THE TASK: Retype, exactly as they stand, the lines from the start of the data to the line that contains "def R(d): return math.radians(d)", both ends included. Leave the pictures out.

PROVIDED MATERIAL:
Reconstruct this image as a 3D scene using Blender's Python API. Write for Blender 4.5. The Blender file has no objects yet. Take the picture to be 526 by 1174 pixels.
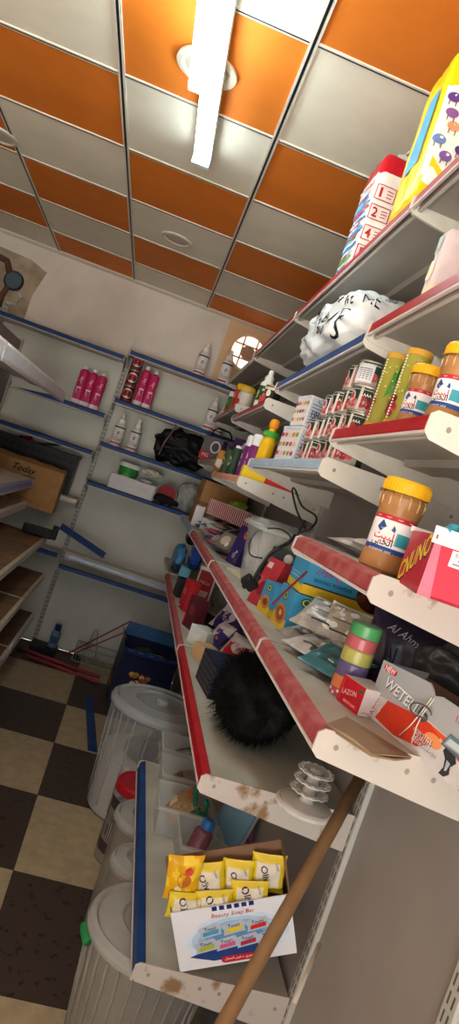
import bpy, bmesh, math, random
from mathutils import Vector, Matrix, noise
random.seed(7)
SC = bpy.context.scene
COL = SC.collection
PI = math.pi
def R(d): return math.radians(d)

# ------------------------------------------------------------------ camera numbers (solved from the ceiling grid, floor tiles and uprights)
F_PX, ROLL, PITCH, YAW = 787.28, 0.332249, -0.0332839, 0.1399684
CD = Vector((math.sin(YAW)*math.cos(PITCH), math.cos(YAW)*math.cos(PITCH), math.sin(PITCH)))
_r = CD.cross(Vector((0, 0, 1))).normalized(); _u = _r.cross(CD)
CR = math.cos(ROLL)*_r + math.sin(ROLL)*_u
CU = -math.sin(ROLL)*_r + math.cos(ROLL)*_u
def ray(x, y): return CR*((x-263)/F_PX) - CU*((y-587)/F_PX) + CD
def atX(x, y, X): q = ray(x, y); return q*(X/q.x)
def atY(x, y, Y): q = ray(x, y); return q*(Y/q.y)
def atZ(x, y, Z): q = ray(x, y); return q*(Z/q.z)
def proj(p):
    z = p.dot(CD); return 263+F_PX*p.dot(CR)/z, 587-F_PX*p.dot(CU)/z
def hgt(p, ytop):                       # height of an upright thing standing at p whose top reaches image row ytop
    lo, hi = 0.0, 2.5
    for _ in range(40):
        m = (lo+hi)/2
        if proj(p+Vector((0, 0, m)))[1] > ytop: lo = m
        else: hi = m
    return lo
def wid(p, px): return px*p.dot(CD)/F_PX

# ------------------------------------------------------------------ materials
def lin(h):
    h = h.lstrip('#'); out = []
    for i in (0, 2, 4):
        c = int(h[i:i+2], 16)/255
        out.append(c/12.92 if c <= .04045 else ((c+.055)/1.055)**2.4)
    return out
_mats = {}
def mat(name, hexc, rough=.5, metal=0., var=.10, scale=25., alpha=1., emit=0., trans=0., bump=0., hex2=None, patch=None, coat=0.):
    if name in _mats: return _mats[name]
    m = bpy.data.materials.new(name); m.use_nodes = True
    nt = m.node_tree; b = nt.nodes['Principled BSDF']
    col = lin(hexc); b.inputs['Roughness'].default_value = rough; b.inputs['Metallic'].default_value = metal
    b.inputs['Specular IOR Level'].default_value = .2
    if coat: b.inputs['Coat Weight'].default_value = coat*.35; b.inputs['Coat Roughness'].default_value = .12
    if var > 0 or hex2:
        tc = nt.nodes.new('ShaderNodeTexCoord'); n = nt.nodes.new('ShaderNodeTexNoise')
        n.inputs['Scale'].default_value = scale; n.inputs['Detail'].default_value = 5
        nt.links.new(tc.outputs['Object'], n.inputs['Vector'])
        r = nt.nodes.new('ShaderNodeValToRGB')
        lo, hi = (.35, .65) if patch is None else patch
        r.color_ramp.elements[0].position = lo; r.color_ramp.elements[1].position = hi
        c1 = lin(hex2) if hex2 else [c*(1-var) for c in col]
        c2 = col if hex2 else [min(1, c*(1+var)) for c in col]
        r.color_ramp.elements[0].color = (*c1, 1); r.color_ramp.elements[1].color = (*c2, 1)
        nt.links.new(n.outputs['Fac'], r.inputs['Fac']); nt.links.new(r.outputs['Color'], b.inputs['Base Color'])
        if bump:
            bp = nt.nodes.new('ShaderNodeBump'); bp.inputs['Strength'].default_value = bump; bp.inputs['Distance'].default_value = .004
            nt.links.new(n.outputs['Fac'], bp.inputs['Height']); nt.links.new(bp.outputs['Normal'], b.inputs['Normal'])
    else:
        b.inputs['Base Color'].default_value = (*col, 1)
    if alpha < 1: b.inputs['Alpha'].default_value = alpha
    if trans: b.inputs['Transmission Weight'].default_value = trans; b.inputs['IOR'].default_value = 1.4
    if emit: b.inputs['Emission Color'].default_value = (*col, 1); b.inputs['Emission Strength'].default_value = emit
    _mats[name] = m; return m
def K(hexc, rough=.45, **k): return mat('ink_%s_%d' % (hexc, int(rough*100)), hexc, rough, var=k.pop('var', .05), **k)

WHITE_METAL = mat('white_enamel', 'cbc6bc', .38, var=.0, scale=9, hex2='aea79a', patch=(.18, .42))
WORN_METAL = mat('worn_white_enamel', 'b9b2aa', .4, scale=14, hex2='86694c', patch=(.33, .41))
GREY_METAL = mat('grey_sheet_metal', 'a39c93', .45, var=.05, scale=3)
PANEL = mat('back_panel_sheet', '98908a', .5, var=.05, scale=4)
PANEL_P = mat('pale_back_panel', 'cfd0c6', .5, var=.05, scale=4)
BLUE_RAIL = mat('blue_plastic_rail', '1d437c', .42, scale=12, hex2='173463', patch=(.3, .6))
LBLUE_RAIL = mat('pale_blue_rail', '9fb6c8', .45, var=.10, scale=14)
RED_RAIL = mat('red_plastic_rail', 'a3141f', .35, var=.10, scale=14)
PINK_RAIL = mat('dusty_red_rail', '9a4145', .6, scale=22, hex2='b06c68', patch=(.30, .62))
PEACH_RAIL = mat('faded_peach_rail', 'd99a86', .6, var=.12, scale=20)
DARK = K('17161a'); SLOT = K('5a554e')
CARDBOARD = mat('cardboard', 'a87f52', .8, var=.10, scale=14)
CARD_IN = mat('cardboard_inside', '7d5f49', .85, var=.10, scale=14)
GREYCARD = mat('weathered_board', '6b5442', .75, scale=7, hex2='8e7355', patch=(.3, .7))
CLEAR = mat('clear_plastic', 'd0d4d2', .25, var=0, alpha=.36, coat=.3)
WISP = mat('clear_wrap', 'e4dcd0', .25, var=.1, alpha=.42, coat=.5)
FILM = mat('clear_film', 'e6e9ea', .12, var=0, alpha=.07, coat=.6)
MILKY = mat('milky_plastic', 'a39d92', .32, var=.04, alpha=.62)
MILKLID = mat('milky_lid', 'b4b5b0', .26, var=.04, alpha=.66)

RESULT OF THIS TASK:
Reconstruct this image as a 3D scene using Blender's Python API. Write for Blender 4.5. The Blender file has no objects yet. Take the picture to be 526 by 1174 pixels.
import bpy, bmesh, math, random
from mathutils import Vector, Matrix, noise
random.seed(7)
SC = bpy.context.scene
COL = SC.collection
PI = math.pi
def R(d): return math.radians(d)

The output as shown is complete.